Another cool poem surfaced in The New Yorker which I deemed interesting and worth noting and talking about.
I actually found it a bit confusing and difficult to get through, so I also am putting it here for some help with interpretation and understanding points. I did like it because it seemed to get into the depths of drunkenness and what occurs.
It Must Have Been the Spirits
by CP Cavafy
It must have been the spirits that I drank last night,
it must have been that I was drowsing, I'd been tired all day long.
The black wooden column vanished before me,
with the ancient head; and the dining-room door,
and the armchair, the red one; and the little settee.
In their place came a street in Marseilles.
And freed now, brazenly, my soul
appeared there once again and moved about,
along with the form of a sensitive, pleasure-bent-youth--
the dissolate youth: that, too, must be said.
It must have been the spirits that I drank last night,
it must have been that I was drowsing, I'd been tired all day long.

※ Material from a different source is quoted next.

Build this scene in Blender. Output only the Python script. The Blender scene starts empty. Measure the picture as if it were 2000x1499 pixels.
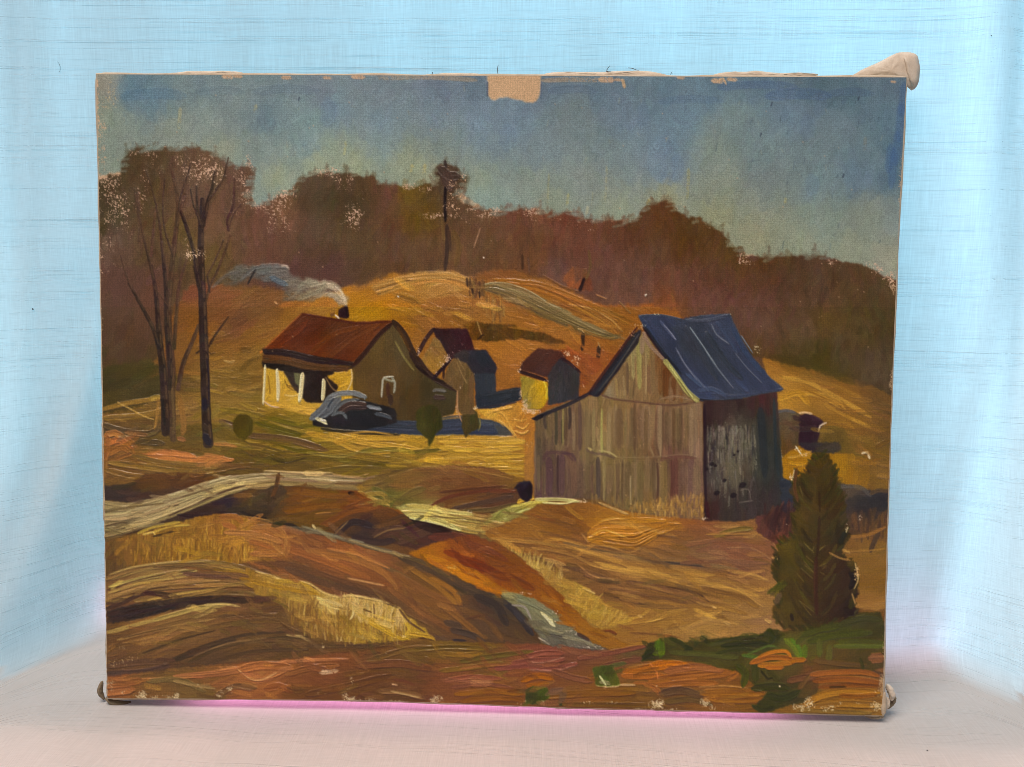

My soul was released; the poor thing, it's
always constrained by the weight of the years.
My soul was released and it showed me
a sympathique street in Marseilles,
with the form of the happy, dissolute youth
who never felt ashamed, not he, certainly.
When it references the spirits, it sort of has a dual meaning I think. I think it obviously has to do with alcohol because it's taking him to this new place, but when he mentions his soul multiple times, it could also have to do with a more spiritual side.
What do you make of this poem "It Must Have Been the Spirits?"